GIVEN REQUEST: Omit every picture, and retype the lines that run from the beginning of the data below through the line containing "g.build('ceiling_grid', 'grid', c2)", inclusive.

SUPPLIED MATERIAL:
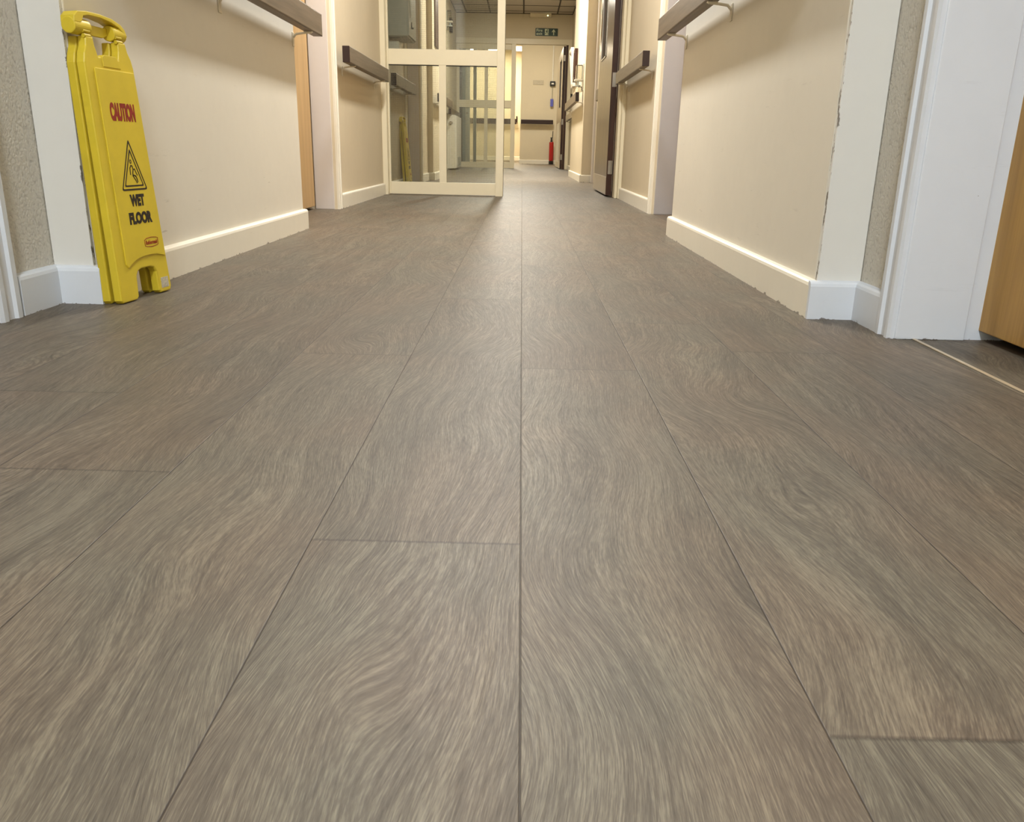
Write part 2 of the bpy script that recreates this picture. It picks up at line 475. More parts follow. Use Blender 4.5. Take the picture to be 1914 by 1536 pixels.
# ceilings
c = struct(B(-1.45, 1.10, -2.6, 16.24, H, H+0.05).build('ceiling', 'tile'))
g = MB()
for x in (-1.235, -1.045, -0.62, -0.025, 0.575, 0.85):
    w = 0.012 if x not in (-1.235, 0.85) else 0.010
    g.box(x-w, x+w, -2.4, 16.24, H-0.004, H+0.004)
y = -2.4
ys = []
y = 16.19
while y > -2.4:
    ys.append(y); y -= 0.60 if len(ys) > 1 else 0.24
ys.append(16.23)
for y in ys: g.box(-1.235, 0.86, y-0.012, y+0.012, H-0.004, H+0.004)
gp = g.build('ceiling_grid', 'grid', c)
c2 = struct(B(-3.2, 1.25, 16.36, 28.2, HL, HL+0.05).build('ceiling_1', 'tile'))
g = MB()
for k in range(8):
    x = -3.0+0.6*k
    g.box(x-0.012, x+0.012, 16.4, 28.1, HL-0.004, HL+0.004)
for k in range(20):
    y = 16.5+0.6*k
    g.box(-3.2, 1.25, y-0.012, y+0.012, HL-0.004, HL+0.004)
g.build('ceiling_grid', 'grid', c2)

# ------------------------------------------------------------------ baseboards
def base_poly(out):  # profile in (distance from wall, z)
    return [(0, 0), (out, 0), (out, 0.070), (out-0.002, 0.076), (out-0.006, 0.0795), (0, 0.0815)]
def baseboard(name, runs, mat='gloss_white', hgt=1.0, t=0.016):
    """runs: list of (x0,y0,x1,y1,nx,ny) wall line and outward normal; ends are butted or mitred by overlap"""
    m = MB()
    for x0, y0, x1, y1, nx, ny in runs:
        b = bmesh.new()
        pr = [(d, z*hgt) for d, z in base_poly(t)]
        A = [b.verts.new((x0+nx*d, y0+ny*d, z)) for d, z in pr]
        C = [b.verts.new((x1+nx*d, y1+ny*d, z)) for d, z in pr]
        n = len(pr)
        for i in range(n):
            b.faces.new((A[i], A[(i+1) % n], C[(i+1) % n], C[i]))
        b.faces.new(A[::-1]); b.faces.new(C)
        bmesh.ops.recalc_face_normals(b, faces=b.faces[:])
        m.add(b)
    return struct(m.build(name, mat))
baseboard('baseboard_left', [(-0.912, 1.770, -0.912, 3.566, 1, 0)])
baseboard('baseboard_left_1', [(-1.0, 1.776, -0.8962, 1.776, 0, -1), (-1.0, 1.62, -1.0, 1.766, 1, 0)], 'gloss_jamb')
baseboard('baseboard_left_2', [(-1.02, 4.79, -1.02, 6.32, 1, 0)])
baseboard('baseboard_left_3', [(-1.02, 6.5, -1.02, 7.56, 1, 0), (-1.02, 8.79, -1.02, 9.36, 1, 0), (-1.02, 9.36, -0.944, 9.36, 0, -1), (-0.96, 9.345, -0.96, 10.41, 1, 0)])
baseboard('baseboard_left_4', [(-1.235, 10.4, -1.235, 16.2, 1, 0)])
baseboard('baseboard_right', [(0.636, 1.775, 0.636, 3.592, -1, 0)])
baseboard('baseboard_right_1', [(0.6202, 1.780, 0.732, 1.780, 0, -1), (0.732, 1.64, 0.732, 1.775, -1, 0)], 'gloss_jamb')
baseboard('baseboard_right_2', [(0.745, 4.92, 0.745, 6.40, -1, 0)], 'gloss_white')
baseboard('baseboard_right_3', [(0.652, 9.68, 0.78, 9.68, 0, -1), (0.668, 9.665, 0.668, 12.01, -1, 0)])
baseboard('baseboard_right_4', [(0.86, 12.0, 0.86, 16.2, -1, 0)])
baseboard('baseboard_back', [(-0.075, 22.0, 1.0, 22.0, 0, -1), (-0.06, 21.985, -0.06, 28.2, -1, 0)], hgt=1.25)
baseboard('baseboard_back_1', [(-2.2, 28.2, -0.06, 28.2, 0, -1)], hgt=1.6)

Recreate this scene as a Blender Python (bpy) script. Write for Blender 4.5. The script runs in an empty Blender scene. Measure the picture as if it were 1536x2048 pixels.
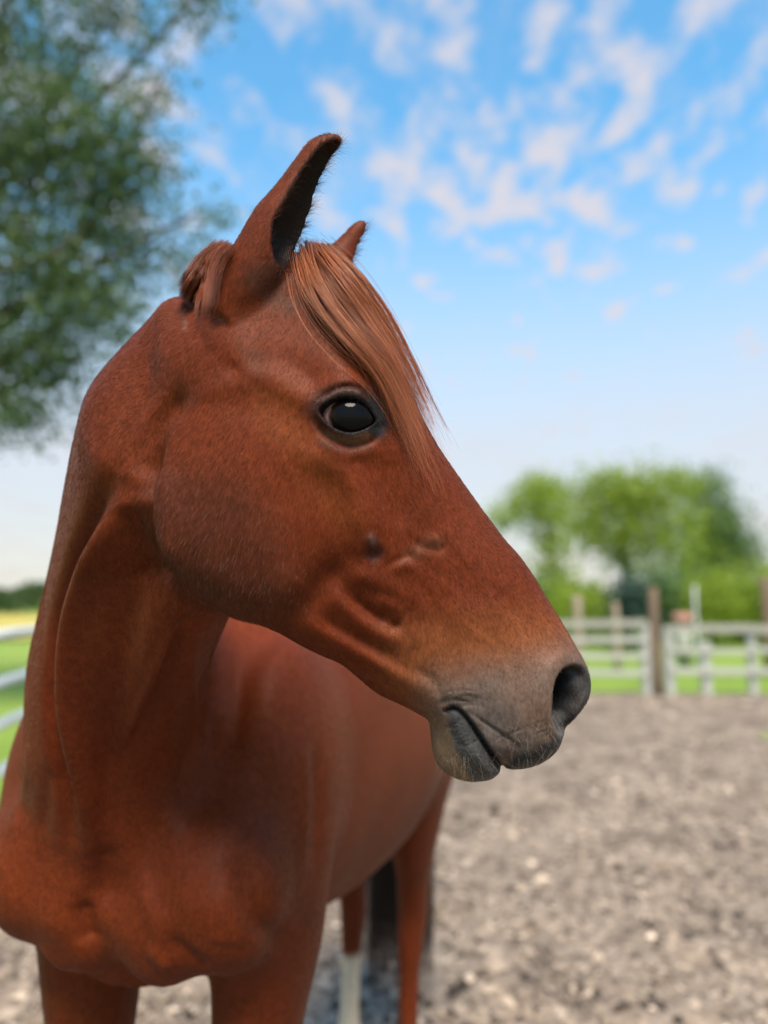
import bpy, bmesh, math, random
import numpy as np
from mathutils import Vector, Matrix

# ------------------------------------------------------------------ camera
scene = bpy.context.scene
COL = scene.collection
rad = math.radians
CAM_Z, PITCH, FPX = 1.50, 6.1, 1547.0          # eye height, upward tilt, focal length in 2048-px units
cam_d = bpy.data.cameras.new('camera')
cam = bpy.data.objects.new('camera', cam_d); COL.objects.link(cam)
cam.location = (0, 0, CAM_Z)
cam.rotation_euler = (rad(90 + PITCH), 0, 0)
cam_d.sensor_fit = 'VERTICAL'; cam_d.sensor_height = 24.0
cam_d.lens = 24.0 * FPX / 2048.0
cam_d.clip_start = 0.05; cam_d.clip_end = 3000
cam_d.dof.use_dof = True
cam_d.dof.focus_distance = 0.81
cam_d.dof.aperture_fstop = 1.25
cam_d.dof.aperture_blades = 0
scene.camera = cam

# ------------------------------------------------------------------ sky and sun
SUN_EL, SUN_AZ = 58.0, 172.0                   # azimuth: degrees clockwise from +Y (view direction)
world = bpy.data.worlds.new('World'); scene.world = world
world.use_nodes = True
def build_world():
    nt = world.node_tree; N = nt.nodes; Lk = nt.links
    N.clear()
    out = N.new('ShaderNodeOutputWorld'); bg = N.new('ShaderNodeBackground')
    sky = N.new('ShaderNodeTexSky'); sky.sky_type = 'NISHITA'; sky.sun_disc = False
    sky.sun_elevation = rad(SUN_EL); sky.sun_rotation = rad(SUN_AZ)
    sky.air_density = 1.3; sky.dust_density = 0.4; sky.ozone_density = 2.5
    bg.inputs['Strength'].default_value = 0.054
    geo = N.new('ShaderNodeTexCoord')
    # a flat cloud layer: direction / height gives a plane overhead
    sep = N.new('ShaderNodeSeparateXYZ'); Lk.new(geo.outputs['Generated'], sep.inputs[0])
    def M(op, a, b=None, c=None):
        n = N.new('ShaderNodeMath'); n.operation = op
        for i, v in enumerate((a, b, c)):
            if v is None: continue
            if isinstance(v, (int, float)): n.inputs[i].default_value = v
            else: Lk.new(v, n.inputs[i])
        return n.outputs[0]
    zc = M('MAXIMUM', M('ADD', sep.outputs[2], 0.10), 0.03)
    px = M('DIVIDE', sep.outputs[0], zc); py = M('DIVIDE', sep.outputs[1], zc)
    cv = N.new('ShaderNodeCombineXYZ'); Lk.new(px, cv.inputs[0]); Lk.new(py, cv.inputs[1])
    mp = N.new('ShaderNodeMapping'); Lk.new(cv.outputs[0], mp.inputs[0])
    mp.inputs['Rotation'].default_value = (0, 0, rad(-38)); mp.inputs['Scale'].default_value = (1.0, 0.62, 1)
    mp.inputs['Location'].default_value = (3.1, 1.7, 0.0)
    def noise(scale, detail, rough, dist=0.0):
        n = N.new('ShaderNodeTexNoise'); n.inputs['Scale'].default_value = scale
        n.inputs['Detail'].default_value = detail; n.inputs['Roughness'].default_value = rough
        n.inputs['Distortion'].default_value = dist
        Lk.new(mp.outputs[0], n.inputs['Vector']); return n.outputs['Fac']
    def ramp(v, a, b):
        n = N.new('ShaderNodeMapRange'); n.interpolation_type = 'SMOOTHSTEP'
        n.inputs['From Min'].default_value = a; n.inputs['From Max'].default_value = b
        Lk.new(v, n.inputs['Value']); return n.outputs[0]
    puffs = ramp(M('ADD', noise(11.5, 4.0, 0.55, 0.15), M('MULTIPLY', noise(2.4, 1.0, 0.5), 0.42)), 0.62, 0.94)
    veil = ramp(noise(1.7, 5, 0.6, 0.5), 0.40, 0.85)
    cl = M('MAXIMUM', M('MULTIPLY', puffs, 0.90), M('MULTIPLY', veil, 0.58))
    low = ramp(sep.outputs[2], 0.56, 0.12)                       # clouds thicken to a milky bank at the horizon
    cl = M('MAXIMUM', cl, M('MULTIPLY', low, M('ADD', 0.86, M('MULTIPLY', veil, 0.12))))
    up = ramp(sep.outputs[2], -0.12, -0.02)
    cl = M('MULTIPLY', cl, up)
    mix = N.new('ShaderNodeMix'); mix.data_type = 'RGBA'; Lk.new(cl, mix.inputs['Factor'])
    hue = N.new('ShaderNodeHueSaturation'); hue.inputs['Saturation'].default_value = 1.0
    hue.inputs['Value'].default_value = 2.1
    Lk.new(sky.outputs[0], hue.inputs['Color'])
    tint = N.new('ShaderNodeMix'); tint.data_type = 'RGBA'; tint.blend_type = 'MULTIPLY'
    tint.inputs['Factor'].default_value = 1.0; Lk.new(hue.outputs[0], tint.inputs['A'])
    tint.inputs['B'].default_value = (0.54, 0.98, 1.04, 1)
    Lk.new(tint.outputs['Result'], mix.inputs['A'])
    warm = N.new('ShaderNodeMix'); warm.data_type = 'RGBA'; Lk.new(ramp(sep.outputs[2], 0.16, 0.0), warm.inputs['Factor'])
    warm.inputs['A'].default_value = (6.2, 5.85, 6.25, 1); warm.inputs['B'].default_value = (6.6, 5.7, 5.6, 1)
    Lk.new(warm.outputs['Result'], mix.inputs['B'])
    Lk.new(mix.outputs['Result'], bg.inputs['Color']); Lk.new(bg.outputs[0], out.inputs[0])
build_world()
sun_d = bpy.data.lights.new('sun', 'SUN'); sun_d.energy = 3.3; sun_d.angle = rad(26); sun_d.color = (1.0, 0.84, 0.66)
sun = bpy.data.objects.new('sun', sun_d); COL.objects.link(sun)
_a, _e = rad(SUN_AZ), rad(SUN_EL)
sun_dir = Vector((math.sin(_a) * math.cos(_e), math.cos(_a) * math.cos(_e), math.sin(_e)))
sun.rotation_euler = (-sun_dir).to_track_quat('-Z', 'Y').to_euler()
sun.location = sun_dir * 50
vs = scene.view_settings
vs.view_transform = 'Standard'; vs.look = 'None'; vs.gamma = 1.0; vs.exposure = 1.2; vs.use_curve_mapping = False
scene.render.engine = 'CYCLES'
scene.cycles.use_denoising = True
try:
    scene.cycles.denoiser = 'OPENIMAGEDENOISE'
    scene.cycles.denoising_input_passes = 'RGB_ALBEDO_NORMAL'
except Exception: pass
scene.cycles.max_bounces = 6; scene.cycles.transparent_max_bounces = 8
scene.cycles.caustics_reflective = False; scene.cycles.caustics_refractive = False

# ------------------------------------------------------------------ helpers
_cp, _sp = math.cos(rad(PITCH)), math.sin(rad(PITCH))
def at(u, v, D):
    """world point at depth D metres that was measured at photo pixel (u, v)"""
    x = (u - 768.0) / FPX; a = -(v - 1024.0) / FPX
    k = D / (_cp - a * _sp)
    return np.array((x * k, D, CAM_Z + (_sp + a * _cp) * k))
def tag(o, label=None, cat=None, group=None, kind=None):
    if label: o['label'] = label
    if cat: o['category'] = cat
    if group: o['group'] = group
    if kind: o['kind'] = kind
    return o
def empty(name, loc=(0, 0, 0), rz=0.0):
    o = bpy.data.objects.new(name, None); COL.objects.link(o)
    o.location = loc; o.rotation_euler = (0, 0, rz); o.empty_display_size = 0.1
    return o
def link_mesh(name, me, mat, parent=None, smooth=True):
    o = bpy.data.objects.new(name, me); COL.objects.link(o)
    if mat: me.materials.append(mat)
    if smooth and len(me.polygons):
        me.polygons.foreach_set('use_smooth', np.ones(len(me.polygons), bool))
    if parent is not None: o.parent = parent
    return o
def mesh_from(verts, quads, name):
    """numpy verts (n,3) and faces (m,k)"""
    me = bpy.data.meshes.new(name)
    v = np.ascontiguousarray(verts, np.float32); q = np.ascontiguousarray(quads, np.int32)
    k = q.shape[1]
    me.vertices.add(len(v)); me.vertices.foreach_set('co', v.ravel())
    me.loops.add(q.size); me.loops.foreach_set('vertex_index', q.ravel())
    me.polygons.add(len(q)); me.polygons.foreach_set('loop_start', np.arange(0, q.size, k, dtype=np.int32))
    me.update(calc_edges=True); me.validate()
    return me
class NG:
    """small node-graph helper for materials"""
    def __init__(s, name):
        s.mat = bpy.data.materials.new(name); s.mat.use_nodes = True
        s.nt = s.mat.node_tree; s.N = s.nt.nodes; s.L = s.nt.links
        s.b = s.N['Principled BSDF']; s.out = s.N['Material Output']
    def put(s, sock, v):
        if isinstance(v, bpy.types.NodeSocket): s.L.new(v, sock)
        elif v is not None: sock.default_value = v
    def node(s, t, **kw):
        n = s.N.new(t)
        for k, v in kw.items(): setattr(n, k, v)
        return n
    def noise(s, vec=None, scale=5, detail=3, rough=0.5, dist=0.0):
        n = s.N.new('ShaderNodeTexNoise'); s.put(n.inputs['Scale'], scale); s.put(n.inputs['Detail'], detail)
        s.put(n.inputs['Roughness'], rough); s.put(n.inputs['Distortion'], dist)
        if vec is not None: s.put(n.inputs['Vector'], vec)
        return n.outputs['Fac']
    def math(s, op, a, b=None, c=None):
        n = s.N.new('ShaderNodeMath'); n.operation = op
        for i, v in enumerate((a, b, c)):
            if v is not None: s.put(n.inputs[i], v)
        return n.outputs[0]
    def mix(s, f, a, b, mode='MIX'):
        n = s.N.new('ShaderNodeMix'); n.data_type = 'RGBA'; n.blend_type = mode
        s.put(n.inputs['Factor'], f); s.put(n.inputs['A'], a); s.put(n.inputs['B'], b)
        return n.outputs['Result']
    def ramp(s, v, stops):
        n = s.N.new('ShaderNodeValToRGB'); s.put(n.inputs[0], v); e = n.color_ramp.elements
        while len(e) > len(stops): e.remove(e[-1])
        while len(e) < len(stops): e.new(0.5)
        for i, (p, c) in enumerate(stops): e[i].position = p; e[i].color = (*c, 1) if len(c) == 3 else c
        return n.outputs[0]
    def coord(s, which='Object'):
        return s.N.new('ShaderNodeTexCoord').outputs[which]
    def mapping(s, vec, scale=(1, 1, 1), rot=(0, 0, 0)):
        n = s.N.new('ShaderNodeMapping'); s.put(n.inputs['Vector'], vec)
        n.inputs['Scale'].default_value = scale; n.inputs['Rotation'].default_value = rot
        return n.outputs[0]
    def bump(s, h, strength=0.3, dist=0.01):
        n = s.N.new('ShaderNodeBump'); s.put(n.inputs['Height'], h)
        n.inputs['Strength'].default_value = strength; n.inputs['Distance'].default_value = dist
        s.L.new(n.outputs[0], s.b.inputs['Normal'])
    def base(s, col, rough=0.6, spec=0.5):
        s.put(s.b.inputs['Base Color'], col if not isinstance(col, tuple) or len(col) == 4 else (*col, 1))
        s.put(s.b.inputs['Roughness'], rough); s.put(s.b.inputs['Specular IOR Level'], spec)
        return s
def spline_open(pts, n=8):
    P = np.array(pts, float); P = np.vstack([2*P[0] - P[1], P, 2*P[-1] - P[-2]]); out = []
    for i in range(1, len(P) - 2):
        p0, p1, p2, p3 = P[i-1:i+3]
        for j in range(n):
            t = j / n
            out.append(0.5 * (2*p1 + (p2 - p0)*t + (2*p0 - 5*p1 + 4*p2 - p3)*t*t + (3*p1 - p0 - 3*p2 + p3)*t**3))
    out.append(P[-2]); return np.array(out)
# ------------------------------------------------------------------ setting: ground, field, fences, trees
ER = np.random.default_rng(21)
def fbm2(x, y, f, octs, seed, gain=.5):
    r = np.random.default_rng(seed); out = 0; a = 1; tot = 0
    for o in range(octs):
        s = 0
        for _ in range(6):
            th = r.uniform(0, 6.3); k = f * r.uniform(.7, 1.4); s = s + np.sin(k * (x * math.cos(th) + y * math.sin(th)) + r.uniform(0, 6.3))
        out = out + a * s / 3.2; tot += a; a *= gain; f *= 2.1
    return out / tot
def grid_mesh(name, xs, ys, zf):
    X, Y = np.meshgrid(xs, ys, indexing='ij'); Z = zf(X, Y); n, m = X.shape
    i = np.arange(n * m).reshape(n, m)
    q_ = np.stack([i[:-1, :-1], i[1:, :-1], i[1:, 1:], i[:-1, 1:]], -1).reshape(-1, 4)
    return mesh_from(np.stack([X, Y, Z], -1).reshape(-1, 3), q_, name)
def seq(parts):
    out = [parts[0][0]]
    for a, b, s in parts: n = max(1, int(round((b - a) / s))); out += list(a + (b - a) * (np.arange(n) + 1) / n)
    return np.array(out)
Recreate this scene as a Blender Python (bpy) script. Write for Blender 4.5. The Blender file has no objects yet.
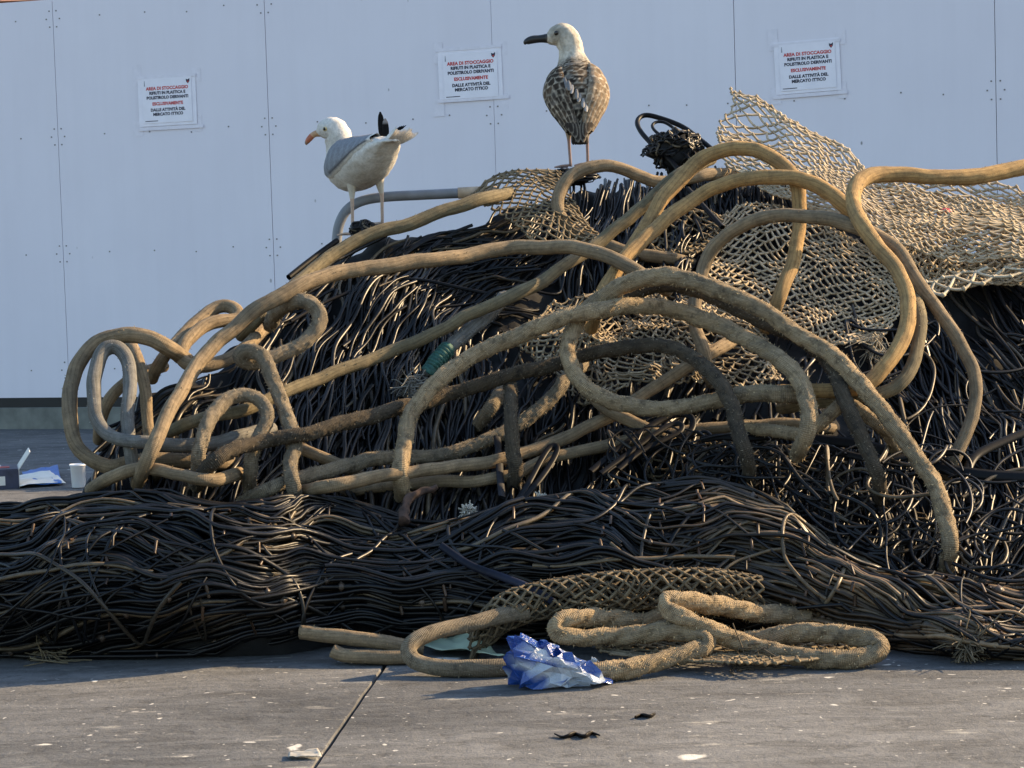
import bpy, math, random
import numpy as np
from mathutils import Vector, Matrix

random.seed(7)
rng = np.random.default_rng(7)
scene = bpy.context.scene
COL = scene.collection

# ------------------------------------------------------------------ camera
F = 2200.0
PITCH = math.atan(144 / F)
ROLL = 0.031
CAM = np.array([0.0, 0.0, 1.0])
FWD = np.array([0, math.cos(PITCH), -math.sin(PITCH)])
_u0 = np.array([0, math.sin(PITCH), math.cos(PITCH)])
_r0 = np.array([1.0, 0, 0])
RIGHT = math.cos(ROLL) * _r0 - math.sin(ROLL) * _u0
UP = math.cos(ROLL) * _u0 + math.sin(ROLL) * _r0
cam_data = bpy.data.cameras.new('camera')
cam_data.sensor_width = 36.0
cam_data.lens = 36.0 * F / 1024.0
cam_data.clip_start = 0.1
cam_data.clip_end = 2000
cam = bpy.data.objects.new('camera', cam_data)
COL.objects.link(cam)
cam.matrix_world = Matrix((
    (RIGHT[0], UP[0], -FWD[0], CAM[0]),
    (RIGHT[1], UP[1], -FWD[1], CAM[1]),
    (RIGHT[2], UP[2], -FWD[2], CAM[2]),
    (0, 0, 0, 1)))
scene.camera = cam

# ------------------------------------------------------------------ light
SUN = Vector((1.75, 0.70, 1.0)).normalized()
elev = math.asin(SUN.z)
azim = math.atan2(SUN.x, SUN.y)
world = bpy.data.worlds.new('World')
scene.world = world
world.use_nodes = True
wn = world.node_tree
wn.nodes.clear()
sky = wn.nodes.new('ShaderNodeTexSky')
sky.sky_type = 'NISHITA'
sky.sun_disc = False
sky.sun_elevation = elev
sky.sun_rotation = azim
sky.altitude = 0
sky.air_density = 1.3
sky.dust_density = 1.2
sky.ozone_density = 2.0
bg = wn.nodes.new('ShaderNodeBackground')
bg.inputs['Strength'].default_value = 0.13
wo = wn.nodes.new('ShaderNodeOutputWorld')
wn.links.new(sky.outputs[0], bg.inputs[0])
wn.links.new(bg.outputs[0], wo.inputs[0])
sun_data = bpy.data.lights.new('sun', 'SUN')
sun_data.energy = 5.0
sun_data.angle = math.radians(0.53)
sun_data.color = (1.0, 0.72, 0.40)
sun_obj = bpy.data.objects.new('sun', sun_data)
COL.objects.link(sun_obj)
sun_obj.rotation_euler = SUN.to_track_quat('Z', 'Y').to_euler()
sun_obj.location = (20, 12, 20)

vs = scene.view_settings
vs.view_transform = 'Standard'
vs.look = 'None'
vs.exposure = 1.25
vs.gamma = 1.0
vs.use_curve_mapping = False

# ------------------------------------------------------------------ projection helpers
def ray(x, y):
    x = np.asarray(x, float); y = np.asarray(y, float)
    return (FWD + ((x - 512) / F)[..., None] * RIGHT - ((y - 384) / F)[..., None] * UP)

def at_depth(x, y, d):
    return CAM + ray(x, y) * np.asarray(d, float)[..., None]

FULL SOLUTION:
Write part 2 of the bpy script that recreates this picture. It picks up at line 475. More parts follow. Use Blender 4.5. Take the picture to be 1914 by 1536 pixels.
# ceilings
c = struct(B(-1.45, 1.10, -2.6, 16.24, H, H+0.05).build('ceiling', 'tile'))
g = MB()
for x in (-1.235, -1.045, -0.62, -0.025, 0.575, 0.85):
    w = 0.012 if x not in (-1.235, 0.85) else 0.010
    g.box(x-w, x+w, -2.4, 16.24, H-0.004, H+0.004)
y = -2.4
ys = []
y = 16.19
while y > -2.4:
    ys.append(y); y -= 0.60 if len(ys) > 1 else 0.24
ys.append(16.23)
for y in ys: g.box(-1.235, 0.86, y-0.012, y+0.012, H-0.004, H+0.004)
gp = g.build('ceiling_grid', 'grid', c)
c2 = struct(B(-3.2, 1.25, 16.36, 28.2, HL, HL+0.05).build('ceiling_1', 'tile'))
g = MB()
for k in range(8):
    x = -3.0+0.6*k
    g.box(x-0.012, x+0.012, 16.4, 28.1, HL-0.004, HL+0.004)
for k in range(20):
    y = 16.5+0.6*k
    g.box(-3.2, 1.25, y-0.012, y+0.012, HL-0.004, HL+0.004)
g.build('ceiling_grid', 'grid', c2)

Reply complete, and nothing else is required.